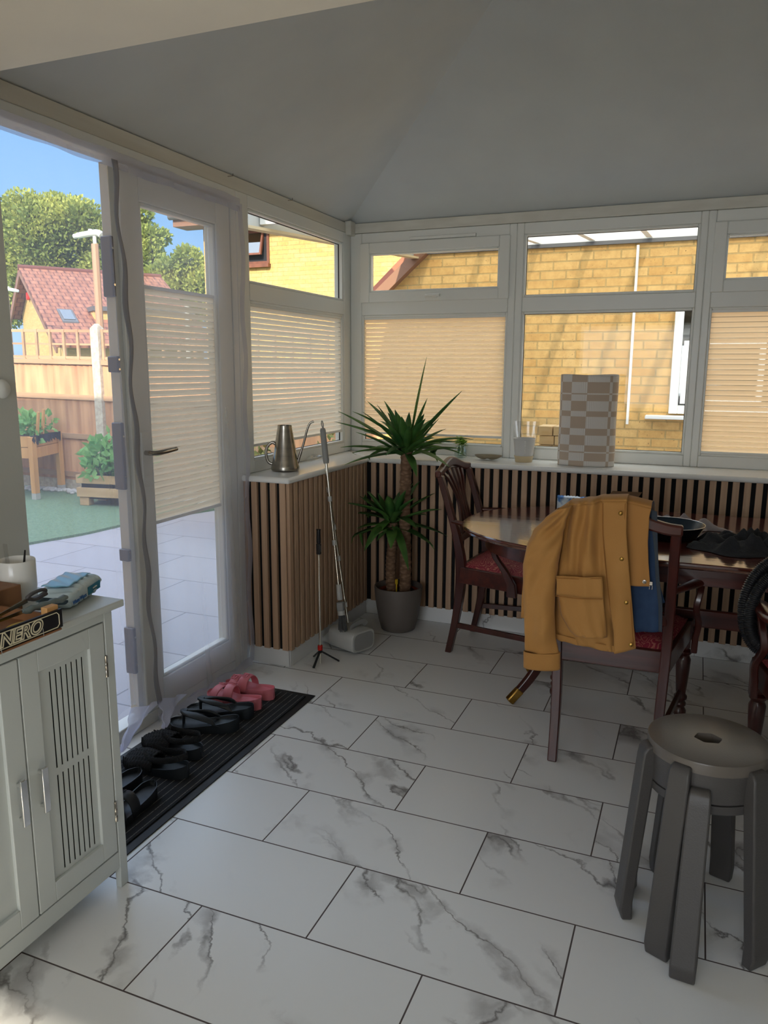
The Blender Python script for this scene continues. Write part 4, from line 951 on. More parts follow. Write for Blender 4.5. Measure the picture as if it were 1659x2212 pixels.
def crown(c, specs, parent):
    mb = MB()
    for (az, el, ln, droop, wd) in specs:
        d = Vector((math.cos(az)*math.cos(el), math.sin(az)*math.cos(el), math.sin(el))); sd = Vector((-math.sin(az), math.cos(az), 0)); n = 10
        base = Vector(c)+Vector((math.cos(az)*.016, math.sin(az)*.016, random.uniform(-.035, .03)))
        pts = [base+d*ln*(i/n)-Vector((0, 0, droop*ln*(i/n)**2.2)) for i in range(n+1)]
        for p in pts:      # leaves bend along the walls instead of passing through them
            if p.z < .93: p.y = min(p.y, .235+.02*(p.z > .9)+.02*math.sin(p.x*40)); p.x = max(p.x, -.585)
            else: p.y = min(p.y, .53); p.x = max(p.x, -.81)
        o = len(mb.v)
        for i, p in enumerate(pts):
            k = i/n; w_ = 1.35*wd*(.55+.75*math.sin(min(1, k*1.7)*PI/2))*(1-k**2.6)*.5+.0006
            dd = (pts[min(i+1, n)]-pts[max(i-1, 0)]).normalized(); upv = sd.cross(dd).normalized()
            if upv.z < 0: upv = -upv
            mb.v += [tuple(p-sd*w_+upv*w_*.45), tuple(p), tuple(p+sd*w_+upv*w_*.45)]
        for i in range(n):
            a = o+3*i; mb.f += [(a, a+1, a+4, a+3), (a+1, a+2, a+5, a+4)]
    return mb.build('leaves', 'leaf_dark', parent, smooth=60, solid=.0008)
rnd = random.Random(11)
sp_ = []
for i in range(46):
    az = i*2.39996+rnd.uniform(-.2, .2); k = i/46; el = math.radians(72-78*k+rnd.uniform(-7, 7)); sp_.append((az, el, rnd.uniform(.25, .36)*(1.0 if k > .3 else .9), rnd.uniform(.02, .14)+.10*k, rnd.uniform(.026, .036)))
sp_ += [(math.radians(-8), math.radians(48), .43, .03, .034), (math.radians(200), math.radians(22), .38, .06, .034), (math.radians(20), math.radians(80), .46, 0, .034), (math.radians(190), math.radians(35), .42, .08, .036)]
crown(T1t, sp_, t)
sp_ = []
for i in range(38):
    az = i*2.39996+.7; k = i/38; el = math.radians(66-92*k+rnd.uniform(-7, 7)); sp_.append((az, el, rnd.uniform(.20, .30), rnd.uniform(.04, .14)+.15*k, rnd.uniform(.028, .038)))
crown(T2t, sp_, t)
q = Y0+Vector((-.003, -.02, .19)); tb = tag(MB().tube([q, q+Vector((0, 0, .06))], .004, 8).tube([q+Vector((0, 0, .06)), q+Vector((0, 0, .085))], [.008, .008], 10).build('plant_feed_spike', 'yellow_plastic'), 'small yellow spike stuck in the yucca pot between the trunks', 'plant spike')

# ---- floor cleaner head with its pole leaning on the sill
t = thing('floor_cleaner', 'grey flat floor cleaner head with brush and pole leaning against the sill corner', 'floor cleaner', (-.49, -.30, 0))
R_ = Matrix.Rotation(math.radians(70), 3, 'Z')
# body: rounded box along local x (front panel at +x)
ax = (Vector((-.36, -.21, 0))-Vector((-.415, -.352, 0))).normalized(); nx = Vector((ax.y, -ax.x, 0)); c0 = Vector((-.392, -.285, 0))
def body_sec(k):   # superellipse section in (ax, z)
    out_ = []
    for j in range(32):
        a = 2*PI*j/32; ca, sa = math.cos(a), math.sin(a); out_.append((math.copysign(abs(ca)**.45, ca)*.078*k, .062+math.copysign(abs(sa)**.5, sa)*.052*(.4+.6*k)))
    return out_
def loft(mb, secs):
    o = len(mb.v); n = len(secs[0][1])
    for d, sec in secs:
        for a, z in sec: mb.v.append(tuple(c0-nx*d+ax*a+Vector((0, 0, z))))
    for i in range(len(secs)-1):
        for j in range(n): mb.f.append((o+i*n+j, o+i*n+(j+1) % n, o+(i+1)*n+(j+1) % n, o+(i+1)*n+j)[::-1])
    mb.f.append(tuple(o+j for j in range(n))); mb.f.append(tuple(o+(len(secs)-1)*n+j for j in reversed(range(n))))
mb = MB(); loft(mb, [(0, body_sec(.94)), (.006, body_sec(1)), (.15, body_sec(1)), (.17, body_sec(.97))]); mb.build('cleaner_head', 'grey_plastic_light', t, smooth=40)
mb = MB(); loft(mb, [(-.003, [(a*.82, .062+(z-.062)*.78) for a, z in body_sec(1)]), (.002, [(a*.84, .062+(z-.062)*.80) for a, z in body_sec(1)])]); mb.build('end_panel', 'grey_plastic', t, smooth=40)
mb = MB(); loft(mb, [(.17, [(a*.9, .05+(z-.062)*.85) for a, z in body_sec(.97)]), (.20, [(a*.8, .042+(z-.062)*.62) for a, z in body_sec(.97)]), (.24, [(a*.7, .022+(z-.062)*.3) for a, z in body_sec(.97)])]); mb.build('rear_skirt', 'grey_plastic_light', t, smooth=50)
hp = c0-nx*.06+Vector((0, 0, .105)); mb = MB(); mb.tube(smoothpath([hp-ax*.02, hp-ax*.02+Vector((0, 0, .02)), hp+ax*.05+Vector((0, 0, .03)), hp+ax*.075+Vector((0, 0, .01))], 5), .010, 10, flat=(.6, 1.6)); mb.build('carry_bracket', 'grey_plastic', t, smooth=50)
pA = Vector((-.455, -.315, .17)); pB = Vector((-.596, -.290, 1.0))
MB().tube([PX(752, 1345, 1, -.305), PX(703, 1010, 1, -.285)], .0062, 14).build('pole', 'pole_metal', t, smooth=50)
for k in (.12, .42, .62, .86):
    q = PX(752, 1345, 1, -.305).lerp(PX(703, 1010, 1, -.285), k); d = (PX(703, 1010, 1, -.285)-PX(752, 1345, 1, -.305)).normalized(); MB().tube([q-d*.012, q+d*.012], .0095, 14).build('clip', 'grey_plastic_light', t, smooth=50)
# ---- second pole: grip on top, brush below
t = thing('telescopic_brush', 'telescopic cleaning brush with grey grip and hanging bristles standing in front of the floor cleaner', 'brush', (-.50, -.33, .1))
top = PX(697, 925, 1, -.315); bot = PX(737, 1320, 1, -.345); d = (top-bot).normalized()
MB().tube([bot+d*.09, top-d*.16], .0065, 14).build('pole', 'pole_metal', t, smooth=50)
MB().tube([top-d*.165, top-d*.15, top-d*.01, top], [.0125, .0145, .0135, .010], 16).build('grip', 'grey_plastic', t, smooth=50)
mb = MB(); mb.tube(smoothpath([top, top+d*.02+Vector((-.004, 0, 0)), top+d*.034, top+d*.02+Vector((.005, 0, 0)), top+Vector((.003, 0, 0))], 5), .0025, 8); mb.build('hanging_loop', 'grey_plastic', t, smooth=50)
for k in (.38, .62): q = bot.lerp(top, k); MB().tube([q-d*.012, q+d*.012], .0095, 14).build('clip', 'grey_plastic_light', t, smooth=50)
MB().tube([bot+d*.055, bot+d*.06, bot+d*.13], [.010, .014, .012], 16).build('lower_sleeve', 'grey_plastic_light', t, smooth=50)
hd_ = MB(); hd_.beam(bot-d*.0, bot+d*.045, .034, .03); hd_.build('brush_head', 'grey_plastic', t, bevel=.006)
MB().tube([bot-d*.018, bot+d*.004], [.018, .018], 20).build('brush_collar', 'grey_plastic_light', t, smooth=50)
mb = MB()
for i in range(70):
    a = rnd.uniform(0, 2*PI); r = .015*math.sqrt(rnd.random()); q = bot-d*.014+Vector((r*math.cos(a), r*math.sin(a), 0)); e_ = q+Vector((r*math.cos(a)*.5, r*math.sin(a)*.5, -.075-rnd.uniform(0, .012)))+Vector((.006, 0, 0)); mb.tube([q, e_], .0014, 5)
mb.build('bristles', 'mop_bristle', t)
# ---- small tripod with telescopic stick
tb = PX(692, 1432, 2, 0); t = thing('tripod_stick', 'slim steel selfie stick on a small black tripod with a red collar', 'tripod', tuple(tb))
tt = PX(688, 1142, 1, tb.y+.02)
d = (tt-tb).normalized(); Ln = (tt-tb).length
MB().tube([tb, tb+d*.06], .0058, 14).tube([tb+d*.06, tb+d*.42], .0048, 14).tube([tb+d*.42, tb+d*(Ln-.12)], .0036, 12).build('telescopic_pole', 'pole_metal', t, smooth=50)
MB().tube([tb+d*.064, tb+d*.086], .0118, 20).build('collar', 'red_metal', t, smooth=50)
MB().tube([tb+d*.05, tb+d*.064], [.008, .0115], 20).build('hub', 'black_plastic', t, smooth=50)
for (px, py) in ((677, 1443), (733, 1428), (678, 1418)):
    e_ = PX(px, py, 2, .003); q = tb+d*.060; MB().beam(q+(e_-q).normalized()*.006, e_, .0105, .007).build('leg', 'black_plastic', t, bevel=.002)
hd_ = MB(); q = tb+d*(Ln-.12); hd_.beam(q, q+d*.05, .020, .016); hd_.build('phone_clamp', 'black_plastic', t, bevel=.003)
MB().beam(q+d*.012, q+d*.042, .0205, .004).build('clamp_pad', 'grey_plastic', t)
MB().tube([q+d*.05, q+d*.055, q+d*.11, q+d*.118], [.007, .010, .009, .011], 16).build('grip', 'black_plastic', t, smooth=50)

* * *

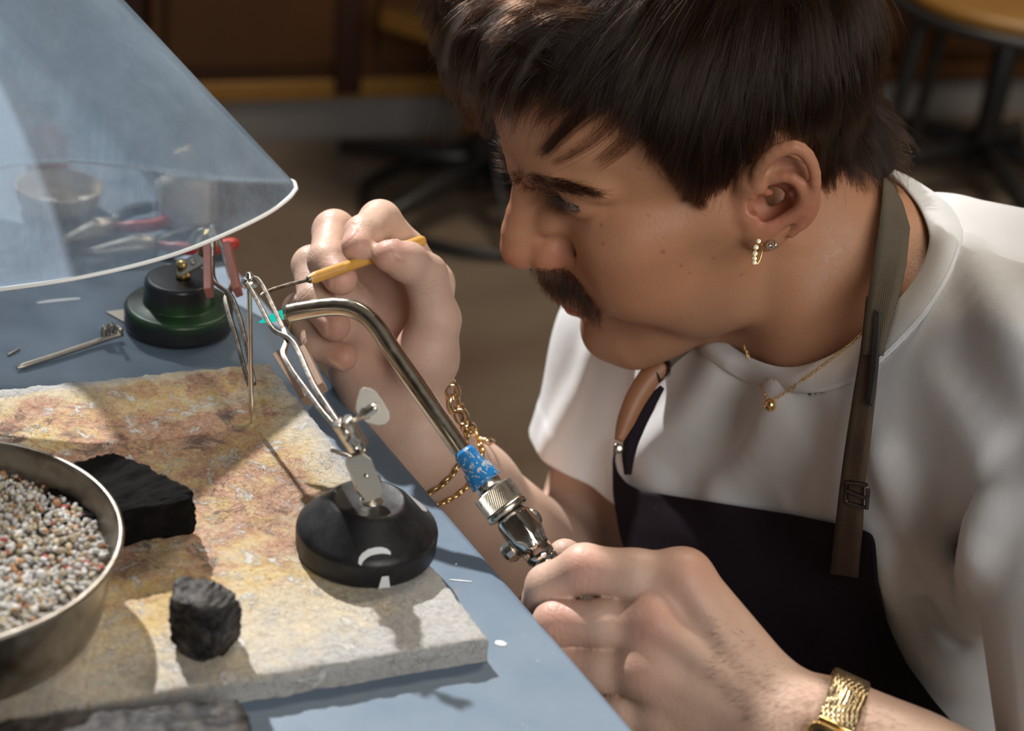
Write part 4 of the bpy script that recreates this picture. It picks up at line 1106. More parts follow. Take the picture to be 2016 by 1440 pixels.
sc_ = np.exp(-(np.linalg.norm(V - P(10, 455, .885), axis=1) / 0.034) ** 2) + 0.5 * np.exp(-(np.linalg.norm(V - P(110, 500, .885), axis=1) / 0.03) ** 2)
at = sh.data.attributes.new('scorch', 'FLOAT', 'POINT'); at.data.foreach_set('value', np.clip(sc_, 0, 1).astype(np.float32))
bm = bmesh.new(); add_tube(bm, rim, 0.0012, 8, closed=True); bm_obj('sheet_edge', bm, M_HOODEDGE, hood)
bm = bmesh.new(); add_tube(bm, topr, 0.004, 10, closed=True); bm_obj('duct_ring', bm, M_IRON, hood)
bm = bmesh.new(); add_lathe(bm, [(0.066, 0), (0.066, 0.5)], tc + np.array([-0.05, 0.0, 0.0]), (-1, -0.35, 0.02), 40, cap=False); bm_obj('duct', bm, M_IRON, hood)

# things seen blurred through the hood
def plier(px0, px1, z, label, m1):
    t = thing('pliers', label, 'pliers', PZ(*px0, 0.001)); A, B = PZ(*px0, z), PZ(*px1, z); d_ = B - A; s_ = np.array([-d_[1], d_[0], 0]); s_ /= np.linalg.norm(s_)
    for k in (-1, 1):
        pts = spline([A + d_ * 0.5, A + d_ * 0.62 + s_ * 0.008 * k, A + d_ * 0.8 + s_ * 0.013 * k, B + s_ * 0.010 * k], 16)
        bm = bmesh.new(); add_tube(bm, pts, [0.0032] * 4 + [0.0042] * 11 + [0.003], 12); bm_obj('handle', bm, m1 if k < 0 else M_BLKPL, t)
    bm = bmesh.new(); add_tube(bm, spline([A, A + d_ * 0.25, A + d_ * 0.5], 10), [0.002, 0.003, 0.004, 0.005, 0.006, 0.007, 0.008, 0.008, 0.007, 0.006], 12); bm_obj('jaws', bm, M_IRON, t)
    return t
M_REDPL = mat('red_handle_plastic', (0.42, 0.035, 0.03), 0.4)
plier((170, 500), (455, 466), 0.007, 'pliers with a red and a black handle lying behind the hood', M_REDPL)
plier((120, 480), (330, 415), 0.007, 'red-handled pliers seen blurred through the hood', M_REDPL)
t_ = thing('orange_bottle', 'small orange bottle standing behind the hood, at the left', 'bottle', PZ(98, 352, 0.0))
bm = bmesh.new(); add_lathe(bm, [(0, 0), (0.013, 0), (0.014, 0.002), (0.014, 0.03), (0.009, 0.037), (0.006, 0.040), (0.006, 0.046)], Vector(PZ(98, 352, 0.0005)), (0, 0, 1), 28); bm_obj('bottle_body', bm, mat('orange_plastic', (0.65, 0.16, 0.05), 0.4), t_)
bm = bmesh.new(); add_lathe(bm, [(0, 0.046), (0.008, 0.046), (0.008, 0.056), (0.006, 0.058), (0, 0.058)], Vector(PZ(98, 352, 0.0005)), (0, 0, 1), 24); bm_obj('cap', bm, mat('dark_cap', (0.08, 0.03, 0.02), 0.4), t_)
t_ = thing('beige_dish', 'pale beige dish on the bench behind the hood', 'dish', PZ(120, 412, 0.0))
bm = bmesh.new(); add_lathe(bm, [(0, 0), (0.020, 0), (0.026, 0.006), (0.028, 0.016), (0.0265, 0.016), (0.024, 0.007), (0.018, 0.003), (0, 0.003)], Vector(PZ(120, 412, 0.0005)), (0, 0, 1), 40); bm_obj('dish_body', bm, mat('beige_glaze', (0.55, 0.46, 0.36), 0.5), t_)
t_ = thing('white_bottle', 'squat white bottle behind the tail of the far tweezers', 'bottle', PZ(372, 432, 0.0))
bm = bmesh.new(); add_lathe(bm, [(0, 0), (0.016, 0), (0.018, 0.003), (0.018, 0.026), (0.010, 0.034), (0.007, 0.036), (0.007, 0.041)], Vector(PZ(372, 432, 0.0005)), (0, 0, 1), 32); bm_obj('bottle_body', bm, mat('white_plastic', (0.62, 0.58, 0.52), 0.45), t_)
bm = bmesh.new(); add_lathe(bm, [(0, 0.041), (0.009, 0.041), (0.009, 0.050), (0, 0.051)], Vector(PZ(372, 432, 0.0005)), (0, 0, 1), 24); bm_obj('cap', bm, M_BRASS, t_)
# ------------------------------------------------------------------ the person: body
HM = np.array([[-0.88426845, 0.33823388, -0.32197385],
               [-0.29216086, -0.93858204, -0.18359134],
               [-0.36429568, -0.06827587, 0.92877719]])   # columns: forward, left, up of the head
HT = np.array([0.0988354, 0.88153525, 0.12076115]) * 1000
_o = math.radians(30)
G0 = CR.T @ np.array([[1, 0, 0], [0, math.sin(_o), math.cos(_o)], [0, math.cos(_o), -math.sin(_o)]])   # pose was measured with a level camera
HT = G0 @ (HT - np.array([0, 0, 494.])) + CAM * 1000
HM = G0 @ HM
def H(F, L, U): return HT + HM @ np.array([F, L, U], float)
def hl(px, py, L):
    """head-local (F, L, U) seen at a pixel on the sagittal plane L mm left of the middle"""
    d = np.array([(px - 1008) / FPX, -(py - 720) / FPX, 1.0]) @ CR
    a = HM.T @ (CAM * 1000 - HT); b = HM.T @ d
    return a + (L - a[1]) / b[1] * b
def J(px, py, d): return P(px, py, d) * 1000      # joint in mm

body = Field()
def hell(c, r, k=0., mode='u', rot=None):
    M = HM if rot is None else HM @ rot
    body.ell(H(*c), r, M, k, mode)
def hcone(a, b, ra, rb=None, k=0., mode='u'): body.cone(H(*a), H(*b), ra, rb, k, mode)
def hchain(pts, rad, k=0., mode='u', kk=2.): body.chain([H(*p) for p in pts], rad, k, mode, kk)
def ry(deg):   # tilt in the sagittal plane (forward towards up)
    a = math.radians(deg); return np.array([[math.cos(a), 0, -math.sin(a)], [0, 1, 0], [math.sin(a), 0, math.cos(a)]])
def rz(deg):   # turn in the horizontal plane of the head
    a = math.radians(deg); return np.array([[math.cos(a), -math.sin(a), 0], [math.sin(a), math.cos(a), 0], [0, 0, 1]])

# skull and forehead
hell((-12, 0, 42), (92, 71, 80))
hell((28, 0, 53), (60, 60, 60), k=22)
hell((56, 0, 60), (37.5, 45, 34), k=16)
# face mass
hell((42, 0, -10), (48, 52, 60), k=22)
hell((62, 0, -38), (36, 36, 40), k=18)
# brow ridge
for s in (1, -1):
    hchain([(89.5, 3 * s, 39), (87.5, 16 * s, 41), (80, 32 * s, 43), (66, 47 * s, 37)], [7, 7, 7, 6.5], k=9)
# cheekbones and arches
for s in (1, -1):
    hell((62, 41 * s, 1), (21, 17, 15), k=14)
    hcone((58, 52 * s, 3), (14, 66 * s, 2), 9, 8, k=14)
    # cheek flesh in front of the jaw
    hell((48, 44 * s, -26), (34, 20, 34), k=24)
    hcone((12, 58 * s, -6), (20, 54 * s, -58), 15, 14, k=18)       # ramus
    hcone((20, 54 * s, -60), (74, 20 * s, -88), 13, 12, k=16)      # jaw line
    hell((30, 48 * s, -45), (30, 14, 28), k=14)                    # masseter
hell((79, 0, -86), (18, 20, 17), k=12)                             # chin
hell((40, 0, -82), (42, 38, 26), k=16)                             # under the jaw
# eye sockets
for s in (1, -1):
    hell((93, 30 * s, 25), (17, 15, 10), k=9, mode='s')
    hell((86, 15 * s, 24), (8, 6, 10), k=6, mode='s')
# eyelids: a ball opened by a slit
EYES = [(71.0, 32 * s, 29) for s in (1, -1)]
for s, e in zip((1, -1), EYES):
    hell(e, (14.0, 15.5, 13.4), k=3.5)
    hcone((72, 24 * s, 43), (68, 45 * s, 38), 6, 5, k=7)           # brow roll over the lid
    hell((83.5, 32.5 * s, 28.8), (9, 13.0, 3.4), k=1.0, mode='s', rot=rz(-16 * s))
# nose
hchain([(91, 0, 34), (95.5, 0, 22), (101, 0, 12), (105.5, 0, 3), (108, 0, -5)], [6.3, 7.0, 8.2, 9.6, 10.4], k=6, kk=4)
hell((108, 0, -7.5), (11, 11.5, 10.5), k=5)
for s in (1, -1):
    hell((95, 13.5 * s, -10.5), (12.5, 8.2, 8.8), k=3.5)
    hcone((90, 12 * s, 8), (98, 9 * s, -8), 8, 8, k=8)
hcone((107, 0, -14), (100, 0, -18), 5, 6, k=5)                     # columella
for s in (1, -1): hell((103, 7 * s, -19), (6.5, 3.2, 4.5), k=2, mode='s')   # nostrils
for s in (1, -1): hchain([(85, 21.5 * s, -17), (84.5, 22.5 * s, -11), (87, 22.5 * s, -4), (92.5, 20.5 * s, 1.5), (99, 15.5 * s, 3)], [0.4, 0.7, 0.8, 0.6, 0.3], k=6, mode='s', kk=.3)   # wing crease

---

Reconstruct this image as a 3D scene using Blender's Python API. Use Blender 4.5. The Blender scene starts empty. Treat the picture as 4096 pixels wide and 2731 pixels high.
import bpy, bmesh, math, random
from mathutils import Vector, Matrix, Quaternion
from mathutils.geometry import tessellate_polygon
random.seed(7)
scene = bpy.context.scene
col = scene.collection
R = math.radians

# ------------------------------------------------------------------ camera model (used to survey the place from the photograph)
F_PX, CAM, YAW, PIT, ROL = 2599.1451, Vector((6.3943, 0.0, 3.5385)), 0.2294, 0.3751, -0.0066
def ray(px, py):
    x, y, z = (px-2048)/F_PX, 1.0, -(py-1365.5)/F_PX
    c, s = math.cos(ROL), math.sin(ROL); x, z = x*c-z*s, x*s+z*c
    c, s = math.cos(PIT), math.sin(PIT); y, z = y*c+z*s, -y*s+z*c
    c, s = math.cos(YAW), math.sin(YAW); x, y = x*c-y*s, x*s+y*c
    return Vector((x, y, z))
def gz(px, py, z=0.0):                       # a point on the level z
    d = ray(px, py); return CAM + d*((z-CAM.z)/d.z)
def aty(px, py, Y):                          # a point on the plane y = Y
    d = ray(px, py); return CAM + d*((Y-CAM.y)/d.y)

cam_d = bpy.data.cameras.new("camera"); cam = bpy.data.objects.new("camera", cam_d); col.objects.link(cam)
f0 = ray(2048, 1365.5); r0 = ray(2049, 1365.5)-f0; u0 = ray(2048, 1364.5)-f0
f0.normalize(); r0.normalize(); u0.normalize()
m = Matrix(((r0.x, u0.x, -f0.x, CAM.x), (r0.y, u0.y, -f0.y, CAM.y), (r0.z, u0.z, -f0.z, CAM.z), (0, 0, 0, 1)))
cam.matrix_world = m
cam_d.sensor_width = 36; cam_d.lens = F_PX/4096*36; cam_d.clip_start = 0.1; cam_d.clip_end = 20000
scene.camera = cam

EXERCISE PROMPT
In the material above, locate the line containing "Reconstruct this image" and the line containing "scene.camera = cam". Transcribe exactly those two lines and every line between them, and nothing more.

TASK RESPONSE
Reconstruct this image as a 3D scene using Blender's Python API. Use Blender 4.5. The Blender scene starts empty. Treat the picture as 4096 pixels wide and 2731 pixels high.
import bpy, bmesh, math, random
from mathutils import Vector, Matrix, Quaternion
from mathutils.geometry import tessellate_polygon
random.seed(7)
scene = bpy.context.scene
col = scene.collection
R = math.radians

# ------------------------------------------------------------------ camera model (used to survey the place from the photograph)
F_PX, CAM, YAW, PIT, ROL = 2599.1451, Vector((6.3943, 0.0, 3.5385)), 0.2294, 0.3751, -0.0066
def ray(px, py):
    x, y, z = (px-2048)/F_PX, 1.0, -(py-1365.5)/F_PX
    c, s = math.cos(ROL), math.sin(ROL); x, z = x*c-z*s, x*s+z*c
    c, s = math.cos(PIT), math.sin(PIT); y, z = y*c+z*s, -y*s+z*c
    c, s = math.cos(YAW), math.sin(YAW); x, y = x*c-y*s, x*s+y*c
    return Vector((x, y, z))
def gz(px, py, z=0.0):                       # a point on the level z
    d = ray(px, py); return CAM + d*((z-CAM.z)/d.z)
def aty(px, py, Y):                          # a point on the plane y = Y
    d = ray(px, py); return CAM + d*((Y-CAM.y)/d.y)

cam_d = bpy.data.cameras.new("camera"); cam = bpy.data.objects.new("camera", cam_d); col.objects.link(cam)
f0 = ray(2048, 1365.5); r0 = ray(2049, 1365.5)-f0; u0 = ray(2048, 1364.5)-f0
f0.normalize(); r0.normalize(); u0.normalize()
m = Matrix(((r0.x, u0.x, -f0.x, CAM.x), (r0.y, u0.y, -f0.y, CAM.y), (r0.z, u0.z, -f0.z, CAM.z), (0, 0, 0, 1)))
cam.matrix_world = m
cam_d.sensor_width = 36; cam_d.lens = F_PX/4096*36; cam_d.clip_start = 0.1; cam_d.clip_end = 20000
scene.camera = cam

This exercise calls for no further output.